◆ Instruction
Up to and including the line with "x, y = sep.outputs[0], sep.outputs[1]", write out the listing from its first line, minus the pictures.
─── Available data
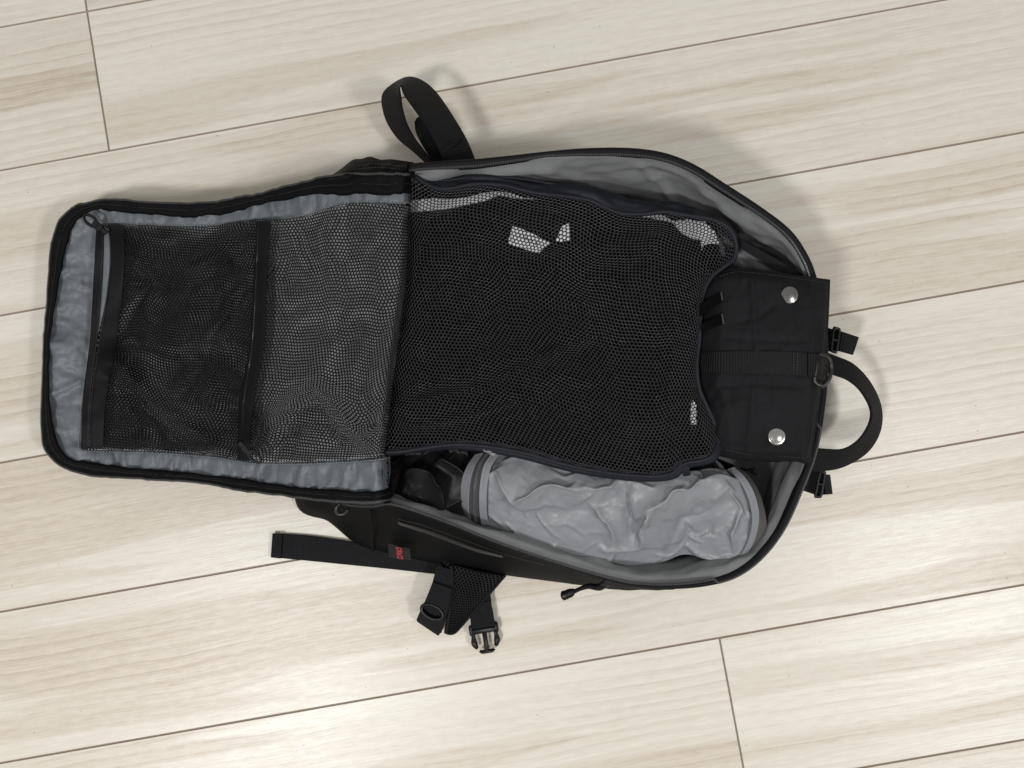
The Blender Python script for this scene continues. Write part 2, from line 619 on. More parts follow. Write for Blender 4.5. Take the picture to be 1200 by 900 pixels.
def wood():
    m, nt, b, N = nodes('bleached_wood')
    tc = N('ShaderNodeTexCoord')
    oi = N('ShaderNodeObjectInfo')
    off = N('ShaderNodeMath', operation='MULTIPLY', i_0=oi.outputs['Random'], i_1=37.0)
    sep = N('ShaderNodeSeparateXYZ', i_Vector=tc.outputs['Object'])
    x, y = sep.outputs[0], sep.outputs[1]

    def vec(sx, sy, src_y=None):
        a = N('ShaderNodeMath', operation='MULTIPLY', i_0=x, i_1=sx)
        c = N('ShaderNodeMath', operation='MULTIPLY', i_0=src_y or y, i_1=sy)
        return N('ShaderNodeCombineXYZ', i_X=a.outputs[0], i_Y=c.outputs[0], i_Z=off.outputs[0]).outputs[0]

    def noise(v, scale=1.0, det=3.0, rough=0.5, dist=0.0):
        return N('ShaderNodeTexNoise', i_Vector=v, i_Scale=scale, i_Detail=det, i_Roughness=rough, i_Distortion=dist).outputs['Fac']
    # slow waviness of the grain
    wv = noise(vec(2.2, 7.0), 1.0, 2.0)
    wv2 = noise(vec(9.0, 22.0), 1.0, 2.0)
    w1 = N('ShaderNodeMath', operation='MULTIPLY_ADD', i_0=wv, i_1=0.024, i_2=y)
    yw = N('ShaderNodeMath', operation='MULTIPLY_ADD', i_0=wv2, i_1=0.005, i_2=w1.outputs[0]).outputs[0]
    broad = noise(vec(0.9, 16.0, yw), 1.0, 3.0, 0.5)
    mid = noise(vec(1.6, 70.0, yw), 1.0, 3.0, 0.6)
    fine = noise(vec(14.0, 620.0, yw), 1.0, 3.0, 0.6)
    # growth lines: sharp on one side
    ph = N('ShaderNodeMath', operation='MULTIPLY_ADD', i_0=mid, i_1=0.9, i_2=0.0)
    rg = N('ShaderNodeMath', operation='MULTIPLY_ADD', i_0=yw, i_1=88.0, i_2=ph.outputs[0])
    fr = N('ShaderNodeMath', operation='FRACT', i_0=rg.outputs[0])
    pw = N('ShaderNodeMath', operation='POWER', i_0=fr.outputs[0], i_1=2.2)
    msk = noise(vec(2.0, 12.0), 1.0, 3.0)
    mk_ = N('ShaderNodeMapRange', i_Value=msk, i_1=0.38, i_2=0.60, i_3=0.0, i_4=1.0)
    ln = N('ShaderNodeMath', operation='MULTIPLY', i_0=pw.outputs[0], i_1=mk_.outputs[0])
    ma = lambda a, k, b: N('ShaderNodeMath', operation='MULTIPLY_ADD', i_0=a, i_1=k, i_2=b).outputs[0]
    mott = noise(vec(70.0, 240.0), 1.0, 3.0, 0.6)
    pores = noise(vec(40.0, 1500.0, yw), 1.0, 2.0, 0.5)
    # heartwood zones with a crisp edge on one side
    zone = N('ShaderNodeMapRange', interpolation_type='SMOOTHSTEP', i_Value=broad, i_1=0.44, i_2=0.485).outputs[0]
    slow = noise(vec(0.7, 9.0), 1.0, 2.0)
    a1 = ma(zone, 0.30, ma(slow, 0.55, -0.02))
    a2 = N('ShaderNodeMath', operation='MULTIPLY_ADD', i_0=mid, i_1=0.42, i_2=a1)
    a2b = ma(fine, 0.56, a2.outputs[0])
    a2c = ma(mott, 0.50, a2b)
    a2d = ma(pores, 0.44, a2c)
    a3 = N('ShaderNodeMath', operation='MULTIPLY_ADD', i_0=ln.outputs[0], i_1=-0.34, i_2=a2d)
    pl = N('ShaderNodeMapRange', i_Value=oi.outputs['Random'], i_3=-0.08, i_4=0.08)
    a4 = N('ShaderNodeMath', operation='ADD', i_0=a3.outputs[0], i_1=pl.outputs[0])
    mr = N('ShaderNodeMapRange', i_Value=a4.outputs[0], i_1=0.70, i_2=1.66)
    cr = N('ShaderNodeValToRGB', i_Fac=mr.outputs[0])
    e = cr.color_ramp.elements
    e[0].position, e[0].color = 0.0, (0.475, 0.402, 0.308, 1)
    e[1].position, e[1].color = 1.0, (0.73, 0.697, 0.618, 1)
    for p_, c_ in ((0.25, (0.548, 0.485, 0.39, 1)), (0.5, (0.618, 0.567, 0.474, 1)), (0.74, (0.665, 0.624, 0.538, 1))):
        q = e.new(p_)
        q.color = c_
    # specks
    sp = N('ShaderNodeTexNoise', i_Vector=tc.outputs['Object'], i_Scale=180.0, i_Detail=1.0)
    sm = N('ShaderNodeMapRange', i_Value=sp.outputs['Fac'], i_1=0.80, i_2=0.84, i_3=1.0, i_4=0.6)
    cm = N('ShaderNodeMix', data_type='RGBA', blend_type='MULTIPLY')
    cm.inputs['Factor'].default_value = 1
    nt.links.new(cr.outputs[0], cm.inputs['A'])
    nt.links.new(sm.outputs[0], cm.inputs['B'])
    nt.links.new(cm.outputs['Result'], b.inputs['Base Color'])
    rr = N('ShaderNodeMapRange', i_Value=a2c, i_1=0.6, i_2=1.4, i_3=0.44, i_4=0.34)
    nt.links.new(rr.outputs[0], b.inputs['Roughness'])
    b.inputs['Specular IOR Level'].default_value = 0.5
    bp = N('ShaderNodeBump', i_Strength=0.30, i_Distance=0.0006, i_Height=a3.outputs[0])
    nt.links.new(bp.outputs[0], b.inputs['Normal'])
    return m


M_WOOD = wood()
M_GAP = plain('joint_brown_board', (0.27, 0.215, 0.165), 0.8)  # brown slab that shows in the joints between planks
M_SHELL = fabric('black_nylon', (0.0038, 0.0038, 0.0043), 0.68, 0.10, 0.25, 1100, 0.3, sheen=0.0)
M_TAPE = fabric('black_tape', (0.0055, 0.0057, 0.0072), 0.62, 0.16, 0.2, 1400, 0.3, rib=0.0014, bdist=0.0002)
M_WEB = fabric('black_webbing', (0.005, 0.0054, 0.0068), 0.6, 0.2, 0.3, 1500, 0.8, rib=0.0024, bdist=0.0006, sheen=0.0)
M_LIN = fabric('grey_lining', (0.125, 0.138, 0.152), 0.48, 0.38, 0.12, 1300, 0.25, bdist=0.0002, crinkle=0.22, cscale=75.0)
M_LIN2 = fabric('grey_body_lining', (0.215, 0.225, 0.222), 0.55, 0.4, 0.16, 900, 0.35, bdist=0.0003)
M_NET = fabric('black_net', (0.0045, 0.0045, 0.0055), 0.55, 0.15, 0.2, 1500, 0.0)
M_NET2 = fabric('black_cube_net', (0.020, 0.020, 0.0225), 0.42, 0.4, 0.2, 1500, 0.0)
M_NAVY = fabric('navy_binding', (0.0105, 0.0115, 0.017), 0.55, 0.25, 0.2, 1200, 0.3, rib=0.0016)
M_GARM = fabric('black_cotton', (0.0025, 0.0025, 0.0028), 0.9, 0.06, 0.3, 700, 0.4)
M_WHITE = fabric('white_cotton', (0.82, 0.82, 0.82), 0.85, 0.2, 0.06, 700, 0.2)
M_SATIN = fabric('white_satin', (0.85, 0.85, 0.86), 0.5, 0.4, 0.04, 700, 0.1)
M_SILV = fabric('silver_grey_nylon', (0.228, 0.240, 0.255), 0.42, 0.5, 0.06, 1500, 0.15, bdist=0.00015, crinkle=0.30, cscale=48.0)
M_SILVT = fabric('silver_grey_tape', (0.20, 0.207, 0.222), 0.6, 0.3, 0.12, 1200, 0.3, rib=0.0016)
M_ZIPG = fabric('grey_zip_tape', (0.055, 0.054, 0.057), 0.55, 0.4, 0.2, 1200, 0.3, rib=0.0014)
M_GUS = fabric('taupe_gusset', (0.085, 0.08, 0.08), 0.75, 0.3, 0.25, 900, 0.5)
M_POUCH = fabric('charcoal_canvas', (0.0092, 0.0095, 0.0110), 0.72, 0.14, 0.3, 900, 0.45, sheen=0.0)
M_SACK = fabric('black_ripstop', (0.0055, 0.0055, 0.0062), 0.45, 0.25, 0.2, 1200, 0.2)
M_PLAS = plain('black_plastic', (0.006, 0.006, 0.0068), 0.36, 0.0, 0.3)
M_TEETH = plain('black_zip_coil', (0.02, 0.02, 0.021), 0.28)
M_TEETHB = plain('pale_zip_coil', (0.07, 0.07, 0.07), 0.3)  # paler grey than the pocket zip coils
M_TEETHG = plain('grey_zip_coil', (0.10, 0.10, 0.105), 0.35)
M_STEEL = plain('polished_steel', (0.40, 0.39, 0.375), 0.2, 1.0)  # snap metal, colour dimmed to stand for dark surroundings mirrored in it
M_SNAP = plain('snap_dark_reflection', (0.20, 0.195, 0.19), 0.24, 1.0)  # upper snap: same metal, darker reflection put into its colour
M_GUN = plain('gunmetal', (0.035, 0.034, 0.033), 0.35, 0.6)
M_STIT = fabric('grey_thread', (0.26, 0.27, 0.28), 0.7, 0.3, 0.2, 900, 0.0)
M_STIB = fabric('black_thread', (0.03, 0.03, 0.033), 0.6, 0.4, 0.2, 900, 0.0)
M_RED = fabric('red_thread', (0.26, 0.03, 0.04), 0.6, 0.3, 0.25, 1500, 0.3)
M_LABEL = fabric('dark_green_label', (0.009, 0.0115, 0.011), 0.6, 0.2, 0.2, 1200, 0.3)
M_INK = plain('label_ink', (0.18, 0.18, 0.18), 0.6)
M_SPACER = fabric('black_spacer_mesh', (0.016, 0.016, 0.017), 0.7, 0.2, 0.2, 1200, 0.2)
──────
◆ The reply
The Blender Python script for this scene continues. Write part 2, from line 619 on. More parts follow. Write for Blender 4.5. Take the picture to be 1200 by 900 pixels.
def wood():
    m, nt, b, N = nodes('bleached_wood')
    tc = N('ShaderNodeTexCoord')
    oi = N('ShaderNodeObjectInfo')
    off = N('ShaderNodeMath', operation='MULTIPLY', i_0=oi.outputs['Random'], i_1=37.0)
    sep = N('ShaderNodeSeparateXYZ', i_Vector=tc.outputs['Object'])
    x, y = sep.outputs[0], sep.outputs[1]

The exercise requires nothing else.